Litigation Release No. 17476 / April 18, 2002

SEC v. Excal Enterprises, Inc., et al., Civil Action No. 95-1583-CIV-T-23B (M.D. Fla.)


The Securities and Exchange Commission today announced the award of a $29,000 bounty to John L. Skipper of Lincoln City, Oregon, who provided information and testimony leading to the imposition and collection of civil penalties in this litigation.

Mr. Skipper, a former officer of Assix International, Inc., the predecessor to Excal Enterprises, Inc., notified the Commission of possible financial fraud at Assix and possible insider trading by individuals aware of the fraud. In addition to bringing this matter to the Commission's attention, he provided investigative testimony and a deposition in the litigation. The case was settled as to all defendants, who consented to the entry of injunctions and orders requiring the payment of penalties totaling $290,795 (as well as the payment of disgorgement and prejudgment interest totaling an additional $220,266).

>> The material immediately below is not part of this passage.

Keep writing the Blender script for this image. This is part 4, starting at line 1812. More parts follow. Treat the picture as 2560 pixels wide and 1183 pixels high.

Section 21A(e) of the Securities Exchange Act of 1934 authorizes the Commission, in its discretion, to award a bounty to a person who provides information leading to recovery of a civil penalty from an insider trader, a person who "tipped" information to an insider trader, or a person who directly or indirectly controls an insider trader. The bounty may be in an amount up to 10% of the civil penalty actually recovered in the Commission's action.